Лет в двадцать с небольшим папа, спросив позволения у отца, поехал на машине с семьей своего друга на Кейп-Код и вскоре завязал тесные контакты с труппой летнего театра “Юниверсити Плейерз”, который базировался в Массачусетсе, в городе Фолмуте. Среди актеров театра оказался и Джошуа Логан, один из моих будущих крестных отцов. В театре только папа не принадлежал к Лиге плюща[8].
Следующим летом в фолмутский “Юниверсити Плейерз” пригласили Маргарет Саллаван – миниатюрную, талантливую, кокетливую и темпераментную красавицу из Вирджинии, напоминавшую Скарлетт О’Хара, – и она похитила сердце робкого юноши из Небраски. Их роман длился до тех пор, пока Саллаван не получила главную роль в одной из пьес на Бродвее.
Говорят, у них была непростая любовь, полная страстей и конфликтов. Через полтора года папа сделал Маргарет предложение, она ответила согласием, они поженились и переехали в квартиру в Гринвич-Виллидж. Не прошло и четырех месяцев, как всё закончилось.
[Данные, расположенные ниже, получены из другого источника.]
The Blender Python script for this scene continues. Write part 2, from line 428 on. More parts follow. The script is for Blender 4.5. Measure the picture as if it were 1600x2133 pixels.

Папа перебрался в отель с тараканами на Сорок второй улице, а Саллаван сошлась с бродвейским продюсером Джедом Харрисом. Папа стоял ночами под ее окном, зная, что она сейчас с Харрисом. “Это сводило меня с ума, – говорил он через много лет Говарду Тейхманну. – Никогда в жизни я не чувствовал себя до такой степени преданным, отверженным и одиноким”.